## Given problem:
Single out each line with the word "from" and copy it.
** start **
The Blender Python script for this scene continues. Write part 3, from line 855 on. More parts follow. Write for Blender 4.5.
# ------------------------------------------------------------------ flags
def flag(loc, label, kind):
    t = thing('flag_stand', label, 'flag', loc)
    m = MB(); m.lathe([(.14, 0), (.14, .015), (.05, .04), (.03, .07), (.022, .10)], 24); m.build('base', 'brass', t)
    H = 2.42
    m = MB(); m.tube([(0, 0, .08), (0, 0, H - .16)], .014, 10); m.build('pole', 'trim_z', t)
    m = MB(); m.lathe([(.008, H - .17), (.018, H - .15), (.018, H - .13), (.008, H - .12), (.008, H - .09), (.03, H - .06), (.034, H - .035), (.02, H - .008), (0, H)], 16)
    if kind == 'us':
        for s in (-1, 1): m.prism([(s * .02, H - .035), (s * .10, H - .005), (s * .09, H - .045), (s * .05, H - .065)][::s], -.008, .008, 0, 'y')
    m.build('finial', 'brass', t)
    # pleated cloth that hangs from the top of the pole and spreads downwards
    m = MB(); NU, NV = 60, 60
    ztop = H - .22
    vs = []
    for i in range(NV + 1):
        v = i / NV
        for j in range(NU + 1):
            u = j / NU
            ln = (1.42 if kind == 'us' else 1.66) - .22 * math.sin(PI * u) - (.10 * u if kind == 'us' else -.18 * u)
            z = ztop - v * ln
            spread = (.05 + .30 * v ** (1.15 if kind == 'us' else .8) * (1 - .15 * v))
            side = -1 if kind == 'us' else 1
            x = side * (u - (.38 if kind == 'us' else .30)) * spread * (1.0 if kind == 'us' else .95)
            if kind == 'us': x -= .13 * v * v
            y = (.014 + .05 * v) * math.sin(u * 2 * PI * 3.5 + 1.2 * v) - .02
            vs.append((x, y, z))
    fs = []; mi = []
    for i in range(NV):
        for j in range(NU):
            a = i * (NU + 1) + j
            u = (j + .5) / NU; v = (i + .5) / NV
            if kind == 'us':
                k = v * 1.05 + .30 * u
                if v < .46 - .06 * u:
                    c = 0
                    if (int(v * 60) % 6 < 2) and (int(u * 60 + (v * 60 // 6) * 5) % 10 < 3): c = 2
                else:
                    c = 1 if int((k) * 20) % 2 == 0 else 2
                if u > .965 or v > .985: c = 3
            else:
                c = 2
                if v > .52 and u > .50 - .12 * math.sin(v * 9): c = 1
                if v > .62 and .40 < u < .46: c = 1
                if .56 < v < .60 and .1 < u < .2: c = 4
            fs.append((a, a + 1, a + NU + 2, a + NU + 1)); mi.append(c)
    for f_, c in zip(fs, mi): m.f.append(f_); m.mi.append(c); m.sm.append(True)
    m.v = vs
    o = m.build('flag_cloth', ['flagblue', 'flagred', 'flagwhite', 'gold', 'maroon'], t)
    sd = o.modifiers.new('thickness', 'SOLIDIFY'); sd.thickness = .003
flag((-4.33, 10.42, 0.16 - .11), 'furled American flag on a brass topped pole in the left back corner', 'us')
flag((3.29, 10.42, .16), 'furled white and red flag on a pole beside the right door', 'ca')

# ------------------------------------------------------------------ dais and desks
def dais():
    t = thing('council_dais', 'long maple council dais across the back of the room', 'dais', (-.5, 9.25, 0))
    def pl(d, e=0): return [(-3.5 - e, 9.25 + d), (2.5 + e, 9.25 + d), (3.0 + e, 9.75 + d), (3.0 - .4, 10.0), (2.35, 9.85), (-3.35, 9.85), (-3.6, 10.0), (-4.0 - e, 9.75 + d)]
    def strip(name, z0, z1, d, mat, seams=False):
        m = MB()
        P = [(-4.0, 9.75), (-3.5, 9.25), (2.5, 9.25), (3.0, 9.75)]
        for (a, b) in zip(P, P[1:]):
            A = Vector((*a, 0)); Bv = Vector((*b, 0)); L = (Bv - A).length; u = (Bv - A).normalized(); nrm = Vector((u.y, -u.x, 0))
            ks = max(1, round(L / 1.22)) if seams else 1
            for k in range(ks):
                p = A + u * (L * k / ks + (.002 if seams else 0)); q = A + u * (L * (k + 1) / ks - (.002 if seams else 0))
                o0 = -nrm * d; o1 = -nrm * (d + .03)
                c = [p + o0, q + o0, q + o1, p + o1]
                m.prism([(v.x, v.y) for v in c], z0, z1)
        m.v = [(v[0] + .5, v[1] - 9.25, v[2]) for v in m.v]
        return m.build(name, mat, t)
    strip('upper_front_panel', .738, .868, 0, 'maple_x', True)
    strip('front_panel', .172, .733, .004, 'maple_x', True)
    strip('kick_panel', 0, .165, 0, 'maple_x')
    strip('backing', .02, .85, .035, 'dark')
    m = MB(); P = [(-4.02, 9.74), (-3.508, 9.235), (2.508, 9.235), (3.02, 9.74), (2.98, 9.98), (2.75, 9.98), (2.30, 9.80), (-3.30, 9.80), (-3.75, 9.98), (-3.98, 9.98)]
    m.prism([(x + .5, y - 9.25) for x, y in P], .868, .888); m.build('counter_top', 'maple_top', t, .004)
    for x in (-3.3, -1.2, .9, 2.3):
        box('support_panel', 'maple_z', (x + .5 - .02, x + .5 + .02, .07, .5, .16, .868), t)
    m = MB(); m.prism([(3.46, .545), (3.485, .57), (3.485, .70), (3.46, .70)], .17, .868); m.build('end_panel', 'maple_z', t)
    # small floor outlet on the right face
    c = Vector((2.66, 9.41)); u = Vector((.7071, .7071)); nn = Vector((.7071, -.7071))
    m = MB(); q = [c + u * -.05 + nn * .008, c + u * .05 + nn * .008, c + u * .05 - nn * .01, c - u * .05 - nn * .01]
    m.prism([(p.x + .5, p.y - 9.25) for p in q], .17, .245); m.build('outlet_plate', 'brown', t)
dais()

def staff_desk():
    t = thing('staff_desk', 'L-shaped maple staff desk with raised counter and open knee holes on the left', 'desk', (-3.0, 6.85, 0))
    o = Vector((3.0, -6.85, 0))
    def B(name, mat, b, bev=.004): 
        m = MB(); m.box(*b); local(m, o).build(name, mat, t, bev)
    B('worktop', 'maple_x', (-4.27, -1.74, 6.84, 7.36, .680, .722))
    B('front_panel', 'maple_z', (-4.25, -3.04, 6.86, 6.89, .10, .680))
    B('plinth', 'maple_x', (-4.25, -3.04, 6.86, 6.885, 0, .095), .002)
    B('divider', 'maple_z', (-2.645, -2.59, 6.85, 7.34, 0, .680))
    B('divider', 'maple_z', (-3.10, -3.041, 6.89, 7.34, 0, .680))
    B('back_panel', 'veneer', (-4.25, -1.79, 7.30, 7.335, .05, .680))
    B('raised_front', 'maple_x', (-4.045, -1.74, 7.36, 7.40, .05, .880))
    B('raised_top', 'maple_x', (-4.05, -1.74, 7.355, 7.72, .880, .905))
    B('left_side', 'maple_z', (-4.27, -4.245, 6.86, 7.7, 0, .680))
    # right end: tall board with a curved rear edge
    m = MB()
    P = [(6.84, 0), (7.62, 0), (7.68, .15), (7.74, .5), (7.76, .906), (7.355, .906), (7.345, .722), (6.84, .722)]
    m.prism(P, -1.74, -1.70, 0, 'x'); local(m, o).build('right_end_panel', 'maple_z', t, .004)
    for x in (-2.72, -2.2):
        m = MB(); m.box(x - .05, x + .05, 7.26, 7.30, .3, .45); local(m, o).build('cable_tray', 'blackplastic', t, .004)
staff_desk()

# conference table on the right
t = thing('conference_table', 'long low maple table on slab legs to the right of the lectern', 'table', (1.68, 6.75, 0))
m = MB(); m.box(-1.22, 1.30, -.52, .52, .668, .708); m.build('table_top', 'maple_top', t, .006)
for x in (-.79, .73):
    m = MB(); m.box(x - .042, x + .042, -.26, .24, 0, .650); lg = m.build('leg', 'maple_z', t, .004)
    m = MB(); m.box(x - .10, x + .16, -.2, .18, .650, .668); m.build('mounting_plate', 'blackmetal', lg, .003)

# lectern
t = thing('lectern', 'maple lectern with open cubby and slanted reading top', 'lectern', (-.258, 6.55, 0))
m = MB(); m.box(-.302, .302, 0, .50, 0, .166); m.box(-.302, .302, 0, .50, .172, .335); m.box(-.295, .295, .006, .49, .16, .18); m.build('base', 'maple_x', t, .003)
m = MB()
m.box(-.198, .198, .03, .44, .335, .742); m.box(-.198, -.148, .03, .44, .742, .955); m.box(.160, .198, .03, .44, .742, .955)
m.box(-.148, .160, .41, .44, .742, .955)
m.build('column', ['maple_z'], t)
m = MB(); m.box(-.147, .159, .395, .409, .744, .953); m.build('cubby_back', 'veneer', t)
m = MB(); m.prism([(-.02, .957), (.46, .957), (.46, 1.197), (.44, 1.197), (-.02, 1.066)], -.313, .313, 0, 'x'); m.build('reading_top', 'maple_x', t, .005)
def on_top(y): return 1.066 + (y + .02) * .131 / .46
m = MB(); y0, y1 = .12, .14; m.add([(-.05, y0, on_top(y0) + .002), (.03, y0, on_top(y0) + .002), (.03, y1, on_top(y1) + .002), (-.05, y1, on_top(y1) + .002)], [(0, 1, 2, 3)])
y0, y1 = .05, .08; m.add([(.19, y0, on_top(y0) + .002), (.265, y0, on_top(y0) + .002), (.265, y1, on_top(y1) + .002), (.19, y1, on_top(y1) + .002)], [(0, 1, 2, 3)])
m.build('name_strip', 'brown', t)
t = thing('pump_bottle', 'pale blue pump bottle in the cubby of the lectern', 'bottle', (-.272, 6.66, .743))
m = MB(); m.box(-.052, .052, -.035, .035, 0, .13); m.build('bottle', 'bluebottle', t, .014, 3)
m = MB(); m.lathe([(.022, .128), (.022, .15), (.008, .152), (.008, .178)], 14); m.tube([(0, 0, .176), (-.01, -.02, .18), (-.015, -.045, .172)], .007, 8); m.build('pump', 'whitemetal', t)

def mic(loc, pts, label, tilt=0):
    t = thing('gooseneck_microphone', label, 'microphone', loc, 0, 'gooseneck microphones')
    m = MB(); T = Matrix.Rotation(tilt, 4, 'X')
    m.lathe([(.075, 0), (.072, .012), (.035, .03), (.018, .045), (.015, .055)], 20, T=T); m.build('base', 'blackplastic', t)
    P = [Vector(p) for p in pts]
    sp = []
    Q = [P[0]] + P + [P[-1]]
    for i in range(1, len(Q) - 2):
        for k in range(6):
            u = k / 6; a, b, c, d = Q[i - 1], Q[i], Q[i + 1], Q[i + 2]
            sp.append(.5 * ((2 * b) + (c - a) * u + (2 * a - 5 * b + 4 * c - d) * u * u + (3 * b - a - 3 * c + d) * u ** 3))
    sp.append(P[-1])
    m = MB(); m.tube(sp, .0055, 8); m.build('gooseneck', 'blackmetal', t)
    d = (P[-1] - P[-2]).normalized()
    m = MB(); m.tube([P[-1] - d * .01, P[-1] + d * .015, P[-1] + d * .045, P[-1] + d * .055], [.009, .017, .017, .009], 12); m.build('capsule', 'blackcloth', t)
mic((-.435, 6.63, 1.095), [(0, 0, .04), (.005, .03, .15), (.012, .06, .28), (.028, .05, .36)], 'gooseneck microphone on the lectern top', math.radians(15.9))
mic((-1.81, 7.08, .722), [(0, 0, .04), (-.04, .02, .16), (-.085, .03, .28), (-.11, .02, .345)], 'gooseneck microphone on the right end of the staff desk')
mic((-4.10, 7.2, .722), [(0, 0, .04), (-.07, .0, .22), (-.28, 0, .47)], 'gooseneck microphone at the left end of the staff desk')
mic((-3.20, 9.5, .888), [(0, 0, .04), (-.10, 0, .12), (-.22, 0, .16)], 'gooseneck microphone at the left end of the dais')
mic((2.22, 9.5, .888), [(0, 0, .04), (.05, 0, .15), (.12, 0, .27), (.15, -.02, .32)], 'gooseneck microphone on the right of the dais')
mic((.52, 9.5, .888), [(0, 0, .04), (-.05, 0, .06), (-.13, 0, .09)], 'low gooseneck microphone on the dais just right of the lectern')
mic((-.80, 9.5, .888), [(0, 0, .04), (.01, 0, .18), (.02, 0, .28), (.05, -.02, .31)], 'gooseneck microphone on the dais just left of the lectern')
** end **
## Complete output:
The Blender Python script for this scene continues. Write part 3, from line 855 on. More parts follow. Write for Blender 4.5.
    # pleated cloth that hangs from the top of the pole and spreads downwards